Our salvation is based on a relationship with Christ, and that relationship must be maintained.


Hebrews 6:4-6

For in the case of those who have once been enlightened and have tasted of the heavenly gift and have been made partakers of the Holy Spirit, and have tasted the good word of God and the powers of the age to come, and then have fallen away, it is impossible to renew them again to repentance, since they again crucify to themselves the Son of God and put Him to open shame.


This is not referring to someone who thinks they are saved and they really aren’t. It says that they were enlightened--they had tasted the heavenly gift and were partakers of the Holy Spirit. They were people who didn’t just have an intellectual conversion, but they had a real, experiential conversion.

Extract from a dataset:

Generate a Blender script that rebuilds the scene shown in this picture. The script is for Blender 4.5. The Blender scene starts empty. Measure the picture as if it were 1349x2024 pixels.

Why is it impossible to renew them to repentance? In the greater context, this is referring to people who have gone back to the temple. They have their feet in both camps--they are acknowledging Jesus and making sacrifices. Paul is saying that they can’t repent until they stop doing that. You can’t renew someone to repentance, being right with God where Jesus is their Lord and Savior, if they are still making sacrifices. Every time they do that, “they are again crucifying to themselves the Son of God agin and putting Him to open shame.” People can repent and be restored. But they can’t repent and be restored when they are persisting in a sacrificial system that says that Jesus isn’t enough.


The writer of Hebrews is saying: Do not become sluggish. Do not become dull. Do not start coasting in your faith. Remember that faith in Christ is an active engagement.


Let’s celebrate Jesus. Everything that God could do about your salvation has already been done. Now the Holy Spirit is urging us to respond. Let’s celebrate the one and only sacrifice that qualifies us to stand before God--that is Jesus.